We’ve disclosed that. It’s not something that this leadership team really had any responsibility over creating, but we have the responsibility to manage and solve for it. So we’ve contained the risk. We’re quite confident that we will prevail based on the feedback from our tax counsel. But even if we don’t prevail, we’ve contained the risk with outside insurance. And so we feel pretty good about that, and that’s all been very thoroughly disclosed. And then beyond that, I think it’s just the — it feels like forever since we closed, and we’ve done a great job integrating Ranger and driving well performance and general operating efficiency into and from the assets.
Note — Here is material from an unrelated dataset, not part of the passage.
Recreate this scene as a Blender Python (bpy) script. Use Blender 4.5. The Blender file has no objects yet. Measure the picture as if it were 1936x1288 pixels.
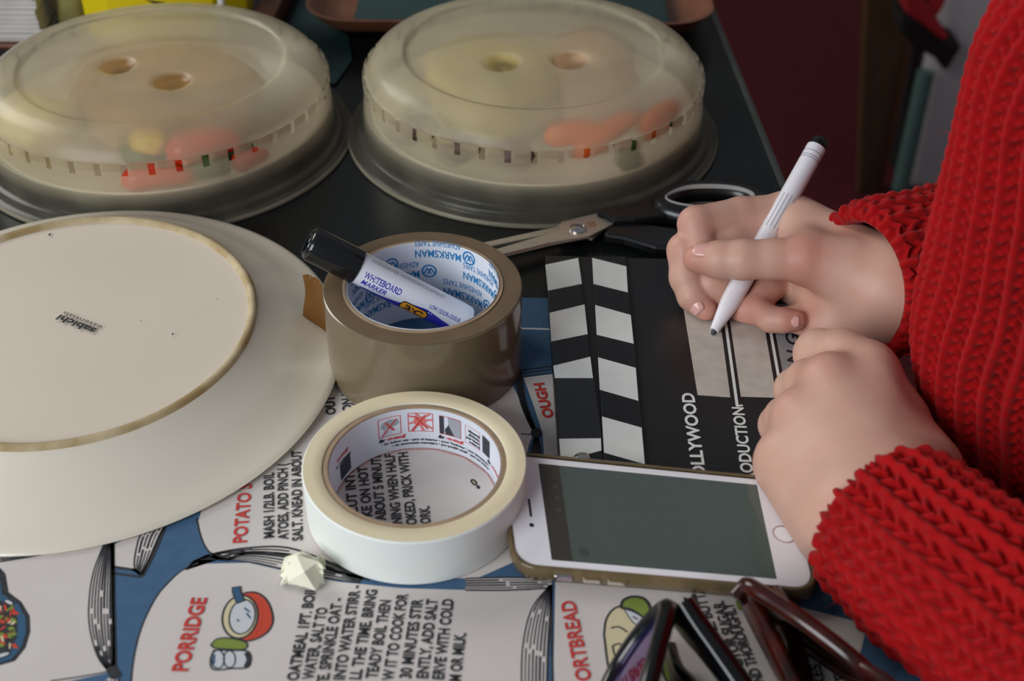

And we’re very pleased with the team’s performance, the asset performance, and the integration performance.

But it’s only 10 months since we closed. And that –, transformational transactions really do take time to stabilize. And I think it’s been a bit of a bumpy ride. So I think first I would say it is not wasted on us that our share price has underperformed. We’re doing everything we can to manage that, and we’re happy to talk one-on-one with any of you who want to unpack this more.

Brian Ector: Excellent. I think it’s a great way to wrap up today’s call. So, Ashia, I think we’ll call it there. Thank you, everyone, and thanks to everyone for participating in our first quarter conference call. Have a great day.

Operator: This concludes today’s conference call. You may disconnect your lines. Thank you for participating, and have a pleasant day.